Warner: Military equipment will be ‘in transit’ to Ukraine by next week if Biden signs bill

Sen. Mark Warner (D-Va.)
Allison Robbert
Sen. Mark Warner (D-Va.) speaks with Office of Management and Budget Director Shalanda Young at a Senate Budget Committee hearing to discuss the President’s FY 2025 Budget Proposal at the Capitol on Tuesday, March 12, 2024.

Sen. Mark Warner (D-Va.), the chair of the Senate Intelligence Committee, on Sunday said U.S. shipments of long-range missiles “will be in transit” to Ukraine next week as long as President Biden signs the foreign aid bill.

“I hope once the president signs, we’ve been told that there it is, the president’s signature, making sure Congress does its job that these materials will be in transit by the end of the week,” Warner said Sunday on CBS News’s “Face the Nation.”

“And on that schedule, what it will do is it’s clearly been the case that the Ukrainians’ morale has been great, but it’s been undermined over the last couple of months, when they have been literally given out rationed bullets, eight to 10 bullets a day,” he added. “And on artillery shells, Russians 10-to-1, you can’t underestimate that Ukrainians’ grit, determination, but if they don’t have the materials, they can’t carry this fight to the Russians.”

Warner noted it is written in the legislation that long-range ATACMS missiles will be given to Kyiv should the bill pass in the Senate and head to Biden’s desk.

“The ATACMS — I believe the administration was prepared over the last couple of months to prepare or to provide ATACMS. It is written into this legislation,” Warner said.

The House on Saturday passed a long-sought foreign aid package that includes about $61 billion for Ukraine, $26 billion for Israel and $8 billion for allies in the Indo-Pacific.

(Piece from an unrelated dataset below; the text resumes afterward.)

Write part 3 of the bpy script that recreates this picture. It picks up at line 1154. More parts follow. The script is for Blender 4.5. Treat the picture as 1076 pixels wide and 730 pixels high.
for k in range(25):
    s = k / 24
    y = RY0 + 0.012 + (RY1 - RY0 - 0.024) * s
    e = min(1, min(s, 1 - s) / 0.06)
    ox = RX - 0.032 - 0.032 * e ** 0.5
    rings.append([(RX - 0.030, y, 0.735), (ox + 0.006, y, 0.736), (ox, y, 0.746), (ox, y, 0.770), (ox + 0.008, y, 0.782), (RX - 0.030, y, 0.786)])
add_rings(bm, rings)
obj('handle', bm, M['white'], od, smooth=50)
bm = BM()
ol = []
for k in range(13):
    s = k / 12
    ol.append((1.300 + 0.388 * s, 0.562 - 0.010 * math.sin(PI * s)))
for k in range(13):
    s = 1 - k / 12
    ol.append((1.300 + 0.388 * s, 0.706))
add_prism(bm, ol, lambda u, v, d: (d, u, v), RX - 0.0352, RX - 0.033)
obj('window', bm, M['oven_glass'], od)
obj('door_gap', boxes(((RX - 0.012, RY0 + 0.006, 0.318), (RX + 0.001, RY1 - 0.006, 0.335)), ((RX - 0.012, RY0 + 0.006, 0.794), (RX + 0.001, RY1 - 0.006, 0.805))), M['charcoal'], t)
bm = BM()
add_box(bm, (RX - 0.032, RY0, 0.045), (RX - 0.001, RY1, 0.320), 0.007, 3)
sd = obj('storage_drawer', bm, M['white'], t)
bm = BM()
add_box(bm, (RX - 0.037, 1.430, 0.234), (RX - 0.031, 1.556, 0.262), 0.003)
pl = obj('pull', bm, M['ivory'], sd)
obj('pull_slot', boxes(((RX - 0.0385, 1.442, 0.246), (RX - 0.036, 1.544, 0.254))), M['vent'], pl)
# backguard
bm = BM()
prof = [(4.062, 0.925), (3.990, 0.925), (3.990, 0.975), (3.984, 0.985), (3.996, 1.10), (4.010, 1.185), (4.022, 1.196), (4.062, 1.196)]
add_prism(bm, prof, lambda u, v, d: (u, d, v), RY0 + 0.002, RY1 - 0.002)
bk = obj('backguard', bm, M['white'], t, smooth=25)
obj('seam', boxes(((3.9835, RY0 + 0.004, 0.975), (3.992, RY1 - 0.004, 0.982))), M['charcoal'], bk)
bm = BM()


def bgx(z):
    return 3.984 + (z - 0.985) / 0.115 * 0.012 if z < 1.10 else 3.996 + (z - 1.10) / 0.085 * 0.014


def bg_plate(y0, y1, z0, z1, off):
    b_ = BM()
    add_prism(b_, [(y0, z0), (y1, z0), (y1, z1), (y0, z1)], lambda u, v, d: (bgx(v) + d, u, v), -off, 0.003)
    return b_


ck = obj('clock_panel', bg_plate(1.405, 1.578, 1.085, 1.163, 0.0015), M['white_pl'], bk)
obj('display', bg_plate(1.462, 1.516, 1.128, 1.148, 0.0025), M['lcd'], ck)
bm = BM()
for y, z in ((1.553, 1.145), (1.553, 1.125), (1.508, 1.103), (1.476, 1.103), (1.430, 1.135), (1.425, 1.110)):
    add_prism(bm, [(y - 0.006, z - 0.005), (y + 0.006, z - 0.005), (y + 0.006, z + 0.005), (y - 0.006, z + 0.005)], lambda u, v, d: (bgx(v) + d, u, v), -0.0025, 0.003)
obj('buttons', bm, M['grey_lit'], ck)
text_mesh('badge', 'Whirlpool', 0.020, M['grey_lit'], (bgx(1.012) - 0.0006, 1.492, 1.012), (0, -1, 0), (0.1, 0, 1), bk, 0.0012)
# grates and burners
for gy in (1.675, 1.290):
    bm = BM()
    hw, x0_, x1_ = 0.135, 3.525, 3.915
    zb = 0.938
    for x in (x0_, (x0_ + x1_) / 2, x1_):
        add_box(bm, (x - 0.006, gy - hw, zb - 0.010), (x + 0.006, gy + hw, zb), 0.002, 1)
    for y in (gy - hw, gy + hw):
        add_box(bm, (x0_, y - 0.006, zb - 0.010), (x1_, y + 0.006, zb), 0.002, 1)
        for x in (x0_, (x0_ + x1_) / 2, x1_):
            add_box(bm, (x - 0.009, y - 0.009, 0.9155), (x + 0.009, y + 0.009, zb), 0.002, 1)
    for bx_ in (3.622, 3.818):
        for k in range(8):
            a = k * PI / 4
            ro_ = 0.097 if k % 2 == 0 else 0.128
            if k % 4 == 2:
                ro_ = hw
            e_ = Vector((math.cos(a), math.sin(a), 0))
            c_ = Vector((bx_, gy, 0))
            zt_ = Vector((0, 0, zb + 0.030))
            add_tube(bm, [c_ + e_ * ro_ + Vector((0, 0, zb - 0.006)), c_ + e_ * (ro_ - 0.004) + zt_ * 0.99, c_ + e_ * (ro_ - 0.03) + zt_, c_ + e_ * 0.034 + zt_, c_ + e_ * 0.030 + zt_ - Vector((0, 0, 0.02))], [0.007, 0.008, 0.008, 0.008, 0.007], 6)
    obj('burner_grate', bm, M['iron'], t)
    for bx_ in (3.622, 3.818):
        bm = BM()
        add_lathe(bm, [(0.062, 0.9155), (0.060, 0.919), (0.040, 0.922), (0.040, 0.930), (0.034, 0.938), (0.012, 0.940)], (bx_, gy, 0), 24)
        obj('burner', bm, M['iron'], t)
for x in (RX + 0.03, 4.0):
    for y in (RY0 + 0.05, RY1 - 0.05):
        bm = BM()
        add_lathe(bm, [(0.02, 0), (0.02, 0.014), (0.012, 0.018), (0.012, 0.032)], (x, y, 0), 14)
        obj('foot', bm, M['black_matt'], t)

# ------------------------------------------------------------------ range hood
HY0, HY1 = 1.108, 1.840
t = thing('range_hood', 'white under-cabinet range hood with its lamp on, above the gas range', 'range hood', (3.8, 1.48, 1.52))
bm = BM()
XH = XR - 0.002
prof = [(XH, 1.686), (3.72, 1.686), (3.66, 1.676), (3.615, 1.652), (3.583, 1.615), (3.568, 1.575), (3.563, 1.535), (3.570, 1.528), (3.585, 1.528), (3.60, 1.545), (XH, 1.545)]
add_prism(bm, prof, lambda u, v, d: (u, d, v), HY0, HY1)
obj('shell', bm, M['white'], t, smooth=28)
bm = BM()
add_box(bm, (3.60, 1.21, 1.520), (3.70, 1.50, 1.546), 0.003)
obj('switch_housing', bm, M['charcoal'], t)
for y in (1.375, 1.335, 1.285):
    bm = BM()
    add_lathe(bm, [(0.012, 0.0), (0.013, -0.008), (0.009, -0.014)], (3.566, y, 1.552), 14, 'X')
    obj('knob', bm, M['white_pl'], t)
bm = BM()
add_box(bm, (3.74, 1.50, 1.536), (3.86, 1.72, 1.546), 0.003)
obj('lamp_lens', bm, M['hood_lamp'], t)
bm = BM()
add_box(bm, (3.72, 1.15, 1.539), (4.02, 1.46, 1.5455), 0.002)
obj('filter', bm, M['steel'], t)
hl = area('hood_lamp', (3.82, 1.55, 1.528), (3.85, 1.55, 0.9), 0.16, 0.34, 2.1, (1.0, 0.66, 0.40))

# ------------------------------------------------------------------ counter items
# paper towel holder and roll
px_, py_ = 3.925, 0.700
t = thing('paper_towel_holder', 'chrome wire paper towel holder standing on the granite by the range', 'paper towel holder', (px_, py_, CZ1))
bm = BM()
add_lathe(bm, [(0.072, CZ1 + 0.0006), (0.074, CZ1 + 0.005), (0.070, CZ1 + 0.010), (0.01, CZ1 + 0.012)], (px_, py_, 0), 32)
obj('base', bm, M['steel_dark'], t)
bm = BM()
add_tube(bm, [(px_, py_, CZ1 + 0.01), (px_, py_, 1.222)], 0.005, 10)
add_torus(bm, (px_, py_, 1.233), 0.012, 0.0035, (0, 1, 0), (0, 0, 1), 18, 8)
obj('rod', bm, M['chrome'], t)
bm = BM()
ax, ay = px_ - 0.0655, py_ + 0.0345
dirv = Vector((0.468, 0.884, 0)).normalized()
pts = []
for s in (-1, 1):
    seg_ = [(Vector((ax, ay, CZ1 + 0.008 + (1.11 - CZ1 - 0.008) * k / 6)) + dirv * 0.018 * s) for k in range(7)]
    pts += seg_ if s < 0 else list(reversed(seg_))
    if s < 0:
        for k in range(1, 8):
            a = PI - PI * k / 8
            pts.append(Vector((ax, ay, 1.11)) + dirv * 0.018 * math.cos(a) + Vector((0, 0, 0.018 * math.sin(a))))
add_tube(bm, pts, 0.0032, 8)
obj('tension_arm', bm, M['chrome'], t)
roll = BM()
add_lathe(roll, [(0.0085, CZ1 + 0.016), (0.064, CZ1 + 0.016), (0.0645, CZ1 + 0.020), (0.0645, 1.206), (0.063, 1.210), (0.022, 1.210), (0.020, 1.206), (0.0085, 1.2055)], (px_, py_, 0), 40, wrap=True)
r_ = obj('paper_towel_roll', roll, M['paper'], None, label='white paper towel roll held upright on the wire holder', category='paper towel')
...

It also includes a package of other national security measures, among those a potential ban on the TikTok app.

The package now heads to the Senate, which is expected to pass it in the middle of next week.

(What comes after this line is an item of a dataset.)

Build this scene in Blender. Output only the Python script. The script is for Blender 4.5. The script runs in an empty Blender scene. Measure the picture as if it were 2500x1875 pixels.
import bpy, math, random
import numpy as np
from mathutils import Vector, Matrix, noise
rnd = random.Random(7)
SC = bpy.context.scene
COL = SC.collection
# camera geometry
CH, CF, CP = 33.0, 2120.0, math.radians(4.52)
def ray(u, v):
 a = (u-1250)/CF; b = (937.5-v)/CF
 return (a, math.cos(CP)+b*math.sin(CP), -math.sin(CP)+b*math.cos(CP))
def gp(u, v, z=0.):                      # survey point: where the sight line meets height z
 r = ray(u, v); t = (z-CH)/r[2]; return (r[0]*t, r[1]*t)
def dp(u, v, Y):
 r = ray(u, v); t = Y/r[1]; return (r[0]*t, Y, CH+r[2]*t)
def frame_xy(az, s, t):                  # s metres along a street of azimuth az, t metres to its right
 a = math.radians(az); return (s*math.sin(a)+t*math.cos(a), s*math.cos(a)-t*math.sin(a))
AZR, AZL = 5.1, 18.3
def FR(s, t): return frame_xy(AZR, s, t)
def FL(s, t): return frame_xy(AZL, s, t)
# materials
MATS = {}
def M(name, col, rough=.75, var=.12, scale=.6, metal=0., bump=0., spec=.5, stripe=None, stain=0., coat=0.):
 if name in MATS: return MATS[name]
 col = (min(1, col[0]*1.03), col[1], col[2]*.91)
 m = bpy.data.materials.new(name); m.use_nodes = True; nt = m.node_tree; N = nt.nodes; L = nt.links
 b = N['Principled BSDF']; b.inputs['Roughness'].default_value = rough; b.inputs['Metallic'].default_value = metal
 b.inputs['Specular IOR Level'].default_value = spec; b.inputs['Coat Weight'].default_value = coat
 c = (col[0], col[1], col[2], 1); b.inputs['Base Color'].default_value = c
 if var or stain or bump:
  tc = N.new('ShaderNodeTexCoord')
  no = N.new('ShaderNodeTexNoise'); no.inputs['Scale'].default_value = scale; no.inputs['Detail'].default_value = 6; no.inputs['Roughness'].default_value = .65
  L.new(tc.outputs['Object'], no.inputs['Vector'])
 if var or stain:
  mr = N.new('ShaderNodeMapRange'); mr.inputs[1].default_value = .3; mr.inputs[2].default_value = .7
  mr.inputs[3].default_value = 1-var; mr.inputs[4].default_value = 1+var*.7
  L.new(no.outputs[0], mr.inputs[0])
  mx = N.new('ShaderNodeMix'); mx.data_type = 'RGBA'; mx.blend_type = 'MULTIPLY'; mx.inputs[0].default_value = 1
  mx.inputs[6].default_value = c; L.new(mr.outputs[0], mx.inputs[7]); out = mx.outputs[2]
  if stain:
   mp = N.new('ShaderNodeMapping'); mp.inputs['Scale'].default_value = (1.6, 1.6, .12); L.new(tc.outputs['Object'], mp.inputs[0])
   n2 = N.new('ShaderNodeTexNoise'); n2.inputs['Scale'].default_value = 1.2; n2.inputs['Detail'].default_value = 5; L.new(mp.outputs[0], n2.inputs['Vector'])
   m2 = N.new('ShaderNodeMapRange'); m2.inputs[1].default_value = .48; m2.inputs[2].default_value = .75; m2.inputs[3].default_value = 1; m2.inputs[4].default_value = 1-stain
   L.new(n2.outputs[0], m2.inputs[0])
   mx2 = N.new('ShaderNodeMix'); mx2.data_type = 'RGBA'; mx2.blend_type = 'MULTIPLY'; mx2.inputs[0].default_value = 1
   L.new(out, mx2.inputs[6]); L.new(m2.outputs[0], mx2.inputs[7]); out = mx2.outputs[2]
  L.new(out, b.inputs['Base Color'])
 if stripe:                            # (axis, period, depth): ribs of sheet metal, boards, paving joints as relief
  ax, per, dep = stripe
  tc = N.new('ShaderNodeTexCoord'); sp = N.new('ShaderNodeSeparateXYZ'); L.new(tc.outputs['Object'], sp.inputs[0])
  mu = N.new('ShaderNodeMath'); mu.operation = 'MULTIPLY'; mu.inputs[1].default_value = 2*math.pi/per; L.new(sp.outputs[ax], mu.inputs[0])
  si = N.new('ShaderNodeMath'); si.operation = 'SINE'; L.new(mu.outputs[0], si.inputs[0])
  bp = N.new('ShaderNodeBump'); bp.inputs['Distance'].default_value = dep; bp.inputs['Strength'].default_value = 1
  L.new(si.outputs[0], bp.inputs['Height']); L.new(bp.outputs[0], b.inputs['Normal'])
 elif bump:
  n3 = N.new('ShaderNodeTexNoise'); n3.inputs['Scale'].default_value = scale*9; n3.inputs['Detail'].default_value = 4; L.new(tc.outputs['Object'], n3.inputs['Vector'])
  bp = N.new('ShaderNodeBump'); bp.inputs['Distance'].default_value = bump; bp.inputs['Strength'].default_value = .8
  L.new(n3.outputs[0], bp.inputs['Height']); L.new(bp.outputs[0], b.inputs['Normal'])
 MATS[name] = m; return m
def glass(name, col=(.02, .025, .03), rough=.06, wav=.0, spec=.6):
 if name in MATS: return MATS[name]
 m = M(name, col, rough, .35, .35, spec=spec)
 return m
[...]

The package comes after months of warnings from the Biden administration that Ukraine will struggle against Russian forces without any supplemental aid passed by Congress. Sharp divisions among lawmakers have stalled aid from passing for more than a year, with mostly far-right lawmakers expressing concern about continuing to fund Ukraine.

Congress has not passed a Ukraine aid package since the end of 2022, and all available funds dried up around the end of 2023, leaving Kyiv in a perilous position with depleting air defenses and artillery, both crucial in the war.

Russia has advanced on the battlefield across eastern Ukraine, seizing the town of Avdiivka in February and threatening to seize Chasiv Yar in the Donetsk region.

Warner on Sunday argued the U.S. needs to be “prepared” for its own national security interests and pointed to Russia’s links to China, Iran and potentially North Korea.

“I know the terminology used to be ‘Axis of Evil,’ this may be the 2024 Axis of Evil combination of nations,” he said.